What you have to do:
Take the listing from its first line through the line that contains "COL = S.collection" and please retype those lines exactly, leaving out the pictures.

Records provided:

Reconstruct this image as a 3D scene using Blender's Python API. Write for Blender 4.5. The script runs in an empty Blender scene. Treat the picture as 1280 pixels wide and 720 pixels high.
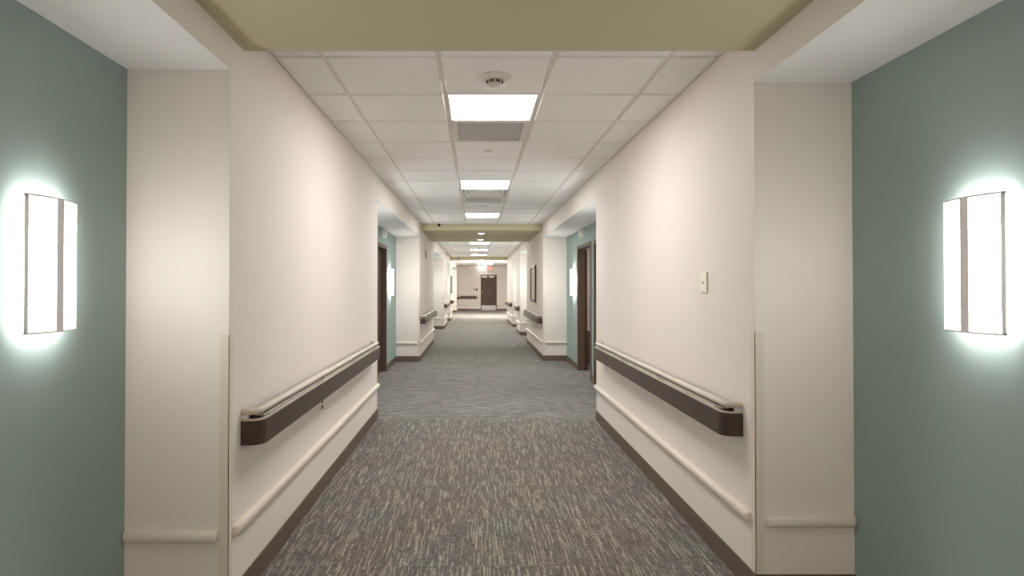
import bpy, bmesh, math, random
from mathutils import Vector
random.seed(4)
S = bpy.context.scene
COL = S.collection

# ------------------------------------------------------------------ dimensions
F = 740.0                      # focal length in pixels of a 1280 px wide frame
XL, XR = -1.072, 1.289         # corridor wall faces
TL, TR = -1.520, 1.742         # alcove (teal) wall faces
CEIL, BEAM, SOFF = 2.640, 2.521, 2.376
XC = 0.108                     # corridor centre line
BACK, END = -.9, 35.0
REAR = -7.4
WT = 0.10                      # alcove wall thickness

# ------------------------------------------------------------------ materials
def srgb(r, g, b):
    f = lambda c: (c/255/12.92) if c/255 <= 0.04045 else ((c/255+0.055)/1.055)**2.4
    return (f(r), f(g), f(b), 1)

def mat(name, col, rough=0.6, metal=0.0, spec=0.5, bump=None, var=None, coat=0):
    m = bpy.data.materials.new(name); m.use_nodes = True
    nt = m.node_tree; n = nt.nodes; l = nt.links
    b = n['Principled BSDF']
    b.inputs['Base Color'].default_value = col
    b.inputs['Roughness'].default_value = rough
    b.inputs['Metallic'].default_value = metal
    b.inputs['Specular IOR Level'].default_value = spec
    b.inputs['Coat Weight'].default_value = coat
    tc = n.new('ShaderNodeTexCoord')
    if bump:
        t = n.new('ShaderNodeTexNoise'); t.inputs['Scale'].default_value = bump[0]; t.inputs['Detail'].default_value = 4
        l.new(tc.outputs['Object'], t.inputs['Vector'])
        bp = n.new('ShaderNodeBump'); bp.inputs['Strength'].default_value = bump[1]; bp.inputs['Distance'].default_value = bump[2]
        l.new(t.outputs['Fac'], bp.inputs['Height']); l.new(bp.outputs['Normal'], b.inputs['Normal'])
    if var:      # scale vector, amount
        mp = n.new('ShaderNodeMapping'); mp.inputs['Scale'].default_value = var[0]
        l.new(tc.outputs['Object'], mp.inputs['Vector'])
        t = n.new('ShaderNodeTexNoise'); t.inputs['Scale'].default_value = 1; t.inputs['Detail'].default_value = 5
        l.new(mp.outputs['Vector'], t.inputs['Vector'])
        r = n.new('ShaderNodeValToRGB')
        a = var[1]
        r.color_ramp.elements[0].position = .3; r.color_ramp.elements[1].position = .7
        r.color_ramp.elements[0].color = tuple(c*(1-a) for c in col[:3])+(1,)
        r.color_ramp.elements[1].color = tuple(min(1, c*(1+a)) for c in col[:3])+(1,)
        l.new(t.outputs['Fac'], r.inputs['Fac']); l.new(r.outputs['Color'], b.inputs['Base Color'])
    return m

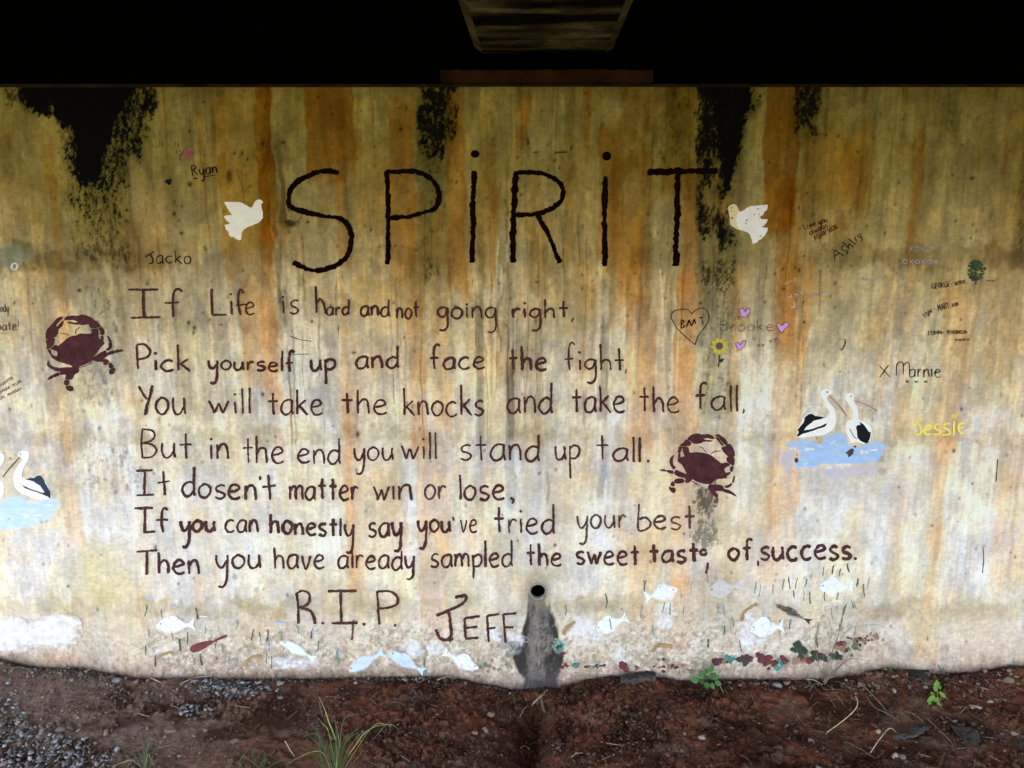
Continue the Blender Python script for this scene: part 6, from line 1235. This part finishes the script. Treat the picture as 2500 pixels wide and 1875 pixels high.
# single stones one can point at: u, v, radius px, material, squash, label
def stone(u, v, r, mat, lab, seed, wd=1.0, flat=.6, grp=None):
    x, y, z = gp(u, v); y = min(y, -.012); s = r * (2.35 + (y + .78) * .55) / FP * 1.02
    vv = rockshape(500 + seed, ICO2, flat, .10) * s; vv[:, 0] *= wd
    a = np.random.RandomState(seed).uniform(-.5, .5); ca_, sa = math.cos(a), math.sin(a)
    vv = vv @ np.array([[ca_, -sa, 0], [sa, ca_, 0], [0, 0, 1]]).T
    o = obj('stone', vv, [tuple(q) for q in ICO2[1].tolist()], mat); o.location = (x, y, z + s * flat * .38)
    tag(o, lab, 'stone', grp or 'loose stones on the soil')
for k, s_ in enumerate([
    (415, 1786, 17, m_tanst, 'tan oval stone with a dark hollow at its left, left foreground', 1.15, .62), (334, 1667, 12, m_tanst, 'whitish stone near the wall left of the grey gravel pocket', 1.0, .7), (287, 1664, 13, m_greyst, 'grey stone against the wall beside the whitish one', 1.0, .6),
    (34, 1697, 9, m_greyst, 'pale bluish stone near the left edge', .8, .7), (129, 1828, 9, m_pale, 'bright white pebble above the corner gravel', 1.0, .6), (190, 1753, 6, m_pale, 'small cream pebble on the trodden soil', .9, .6), (148, 1785, 13, m_tanst, 'brownish pebble left of centre of the trodden soil', 1.1, .6),
    (260, 1790, 12, m_tanst, 'brown stone just left of the leaning grass', 1.0, .7), (575, 1809, 11, m_tanst, 'small flat tan stone in the dark soil left of the grass', 1.1, .5), (404, 1799, 6, m_pale, 'tiny white pebble below the tan oval stone', 1.1, .5), (283, 1842, 11, m_greyst, 'grey stone near the bottom edge by the small tuft', 1.0, .6),
    (683, 1670, 10, m_greyst, 'grey wedge of stone at the right of the gravel pocket', 1.1, .6), (573, 1687, 11, m_greyst, 'largest blue grey stone of the gravel pocket', 1.0, .7), (657, 1686, 7, m_pale, 'little buff stone right of the gravel pocket', 1.0, .7), (685, 1706, 9, m_greyst, 'flat grey pebble lowest near the gravel pocket', 1.2, .5),
    (448, 1731, 10, m_greyst, 'flat grey pebble left below the gravel pocket', 1.3, .5), (868, 1669, 8, m_pale, 'small pale pebble at the wall left of the gully', .9, .7), (1160, 1797, 10, m_tanst, 'rounded brown clod left of the gully', 1.0, .8), (1185, 1787, 10, m_tanst, 'leaning brown clod touching the gully edge', .8, .9), (1200, 1750, 12, m_tanst, 'flat brown clod at the top of the gully', 1.1, .6),
    (1897, 1676, 13, m_greyst, 'angular grey stone below the red coral painting', 1.1, .7), (1920, 1670, 9, m_tanst, 'brown stone right beside the angular grey one', 1.0, .8), (1716, 1809, 9, m_pale, 'pale oval pebble on the bare red soil', 1.2, .6), (1981, 1813, 11, m_pale, 'buff stone in the dark soil below the white straw', 1.1, .7), (2186, 1844, 13, m_pale, 'white chunk near the bottom edge under the bark', 1.1, .7),
    (2144, 1786, 8, m_pale, 'small whitish stone beside the bent straw', .8, .9), (2380, 1727, 13, m_pale, 'rounded pale stone below the two pebbles on the right', 1.3, .7), (2416, 1714, 8, m_pale, 'upper right pebble of a close pair', 1.1, .7), (2458, 1665, 18, m_tanst, 'large flat tan rock near the right edge', 1.4, .5), (2463, 1638, 10, m_tanst, 'brown stone lodged at the wall near the right edge', 1.2, .7),
    (2404, 1640, 9, m_tanst, 'buff stone at the foot of the wall right of the seedlings', 1.0, .8), (2105, 1674, 11, m_pale, 'cream stone between the dry weed and the seedling', 1.0, .8), (2205, 1850, 10, m_greyst, 'pale stone half buried at the bottom right', 1.0, .6), (1999, 1873, 10, m_greyst, 'grey stone cut by the bottom edge', 1.0, .6), (2476, 1786, 10, m_tanst, 'round buff stone near the right edge above the leaves', 1.1, .7)]):
    stone(s_[0], s_[1], s_[2], s_[3], s_[4], k, s_[5], s_[6])

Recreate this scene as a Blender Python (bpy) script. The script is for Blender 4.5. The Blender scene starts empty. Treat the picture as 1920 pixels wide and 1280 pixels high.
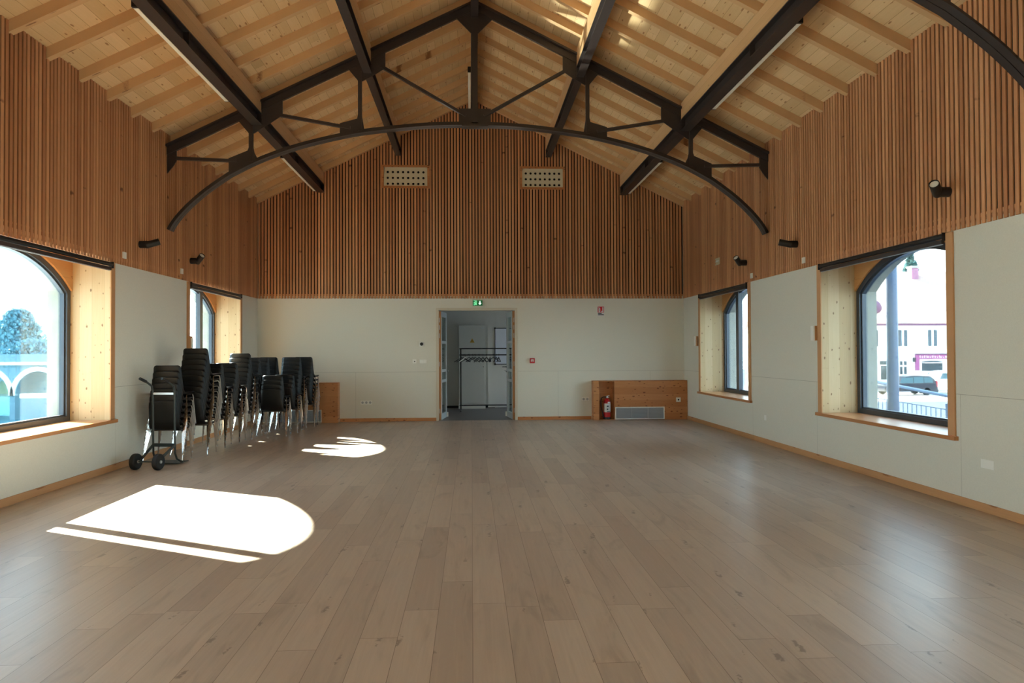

Finished exercise:
Reconstruct this image as a 3D scene using Blender's Python API. Write for Blender 4.5. The script runs in an empty Blender scene. Treat the picture as 1280 pixels wide and 720 pixels high.
import bpy, bmesh, math, random
from mathutils import Vector
random.seed(4)
S = bpy.context.scene
COL = S.collection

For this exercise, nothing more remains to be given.